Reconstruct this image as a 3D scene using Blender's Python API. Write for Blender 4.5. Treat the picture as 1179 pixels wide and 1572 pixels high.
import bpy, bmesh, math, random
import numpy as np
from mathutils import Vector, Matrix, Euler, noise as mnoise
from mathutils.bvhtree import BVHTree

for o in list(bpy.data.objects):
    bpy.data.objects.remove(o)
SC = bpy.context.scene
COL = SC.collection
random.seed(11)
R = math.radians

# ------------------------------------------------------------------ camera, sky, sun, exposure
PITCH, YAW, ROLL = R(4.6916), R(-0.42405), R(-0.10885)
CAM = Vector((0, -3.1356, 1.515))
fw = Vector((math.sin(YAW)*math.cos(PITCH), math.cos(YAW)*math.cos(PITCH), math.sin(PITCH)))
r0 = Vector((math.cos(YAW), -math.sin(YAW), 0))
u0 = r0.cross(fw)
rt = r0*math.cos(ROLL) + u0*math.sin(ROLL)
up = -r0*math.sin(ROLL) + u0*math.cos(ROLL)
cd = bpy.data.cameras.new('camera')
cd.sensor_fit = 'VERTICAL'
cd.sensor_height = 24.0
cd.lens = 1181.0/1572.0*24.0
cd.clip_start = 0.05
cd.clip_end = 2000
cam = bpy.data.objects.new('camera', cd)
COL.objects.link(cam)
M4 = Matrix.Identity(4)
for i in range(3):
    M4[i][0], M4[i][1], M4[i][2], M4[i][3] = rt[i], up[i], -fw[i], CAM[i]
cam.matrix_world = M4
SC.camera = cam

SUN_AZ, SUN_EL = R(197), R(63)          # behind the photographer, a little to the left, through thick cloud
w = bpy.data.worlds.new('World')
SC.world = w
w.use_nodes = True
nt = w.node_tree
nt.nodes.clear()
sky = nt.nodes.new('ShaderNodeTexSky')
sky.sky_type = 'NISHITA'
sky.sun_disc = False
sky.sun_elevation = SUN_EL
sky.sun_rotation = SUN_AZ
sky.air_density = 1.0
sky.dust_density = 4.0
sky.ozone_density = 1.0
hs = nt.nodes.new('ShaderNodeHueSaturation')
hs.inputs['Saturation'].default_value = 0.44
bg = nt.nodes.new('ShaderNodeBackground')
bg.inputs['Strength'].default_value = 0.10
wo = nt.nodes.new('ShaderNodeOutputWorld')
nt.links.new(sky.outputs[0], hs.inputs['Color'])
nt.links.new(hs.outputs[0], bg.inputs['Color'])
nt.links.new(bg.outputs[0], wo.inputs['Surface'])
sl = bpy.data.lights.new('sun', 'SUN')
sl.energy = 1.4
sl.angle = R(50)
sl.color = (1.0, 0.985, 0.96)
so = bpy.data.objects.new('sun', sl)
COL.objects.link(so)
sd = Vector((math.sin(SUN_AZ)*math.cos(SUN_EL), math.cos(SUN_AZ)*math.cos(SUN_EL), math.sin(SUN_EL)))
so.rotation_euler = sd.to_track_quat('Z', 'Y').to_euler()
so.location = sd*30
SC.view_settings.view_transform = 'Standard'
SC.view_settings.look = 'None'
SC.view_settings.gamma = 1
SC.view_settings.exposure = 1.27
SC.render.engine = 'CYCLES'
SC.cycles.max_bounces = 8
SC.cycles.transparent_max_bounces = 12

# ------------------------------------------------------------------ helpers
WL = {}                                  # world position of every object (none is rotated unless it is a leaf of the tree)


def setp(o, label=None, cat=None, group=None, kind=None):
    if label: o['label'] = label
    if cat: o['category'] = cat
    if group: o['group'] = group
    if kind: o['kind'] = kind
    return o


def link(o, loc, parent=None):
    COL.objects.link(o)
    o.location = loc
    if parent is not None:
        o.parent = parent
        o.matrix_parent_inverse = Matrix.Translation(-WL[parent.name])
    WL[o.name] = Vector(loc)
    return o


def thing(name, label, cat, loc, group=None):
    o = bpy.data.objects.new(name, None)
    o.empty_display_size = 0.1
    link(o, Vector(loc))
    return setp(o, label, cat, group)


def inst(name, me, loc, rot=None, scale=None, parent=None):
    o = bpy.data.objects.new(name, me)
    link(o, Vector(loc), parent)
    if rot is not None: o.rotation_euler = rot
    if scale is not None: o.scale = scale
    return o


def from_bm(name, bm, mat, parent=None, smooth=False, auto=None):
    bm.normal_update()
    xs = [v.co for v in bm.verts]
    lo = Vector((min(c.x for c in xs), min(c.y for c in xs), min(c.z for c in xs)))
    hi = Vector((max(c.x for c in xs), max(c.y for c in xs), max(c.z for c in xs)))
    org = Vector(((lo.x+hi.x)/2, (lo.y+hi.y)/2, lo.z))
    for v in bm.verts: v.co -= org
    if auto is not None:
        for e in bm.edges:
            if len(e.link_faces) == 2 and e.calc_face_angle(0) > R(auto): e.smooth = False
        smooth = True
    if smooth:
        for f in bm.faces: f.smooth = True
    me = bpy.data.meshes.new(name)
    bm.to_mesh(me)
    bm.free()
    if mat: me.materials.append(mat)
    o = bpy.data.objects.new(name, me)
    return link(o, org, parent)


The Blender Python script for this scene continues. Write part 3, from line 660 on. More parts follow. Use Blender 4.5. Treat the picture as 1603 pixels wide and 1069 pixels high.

******************************

— What the task asks —
From the top of the listing above, restate each line word for word up to and including the line with "from mathutils.bvhtree import BVHTree"; add nothing else.

— Answer below —
Reconstruct this image as a 3D scene using Blender's Python API. Write for Blender 4.5. Treat the picture as 1179 pixels wide and 1572 pixels high.
import bpy, bmesh, math, random
import numpy as np
from mathutils import Vector, Matrix, Euler, noise as mnoise
from mathutils.bvhtree import BVHTree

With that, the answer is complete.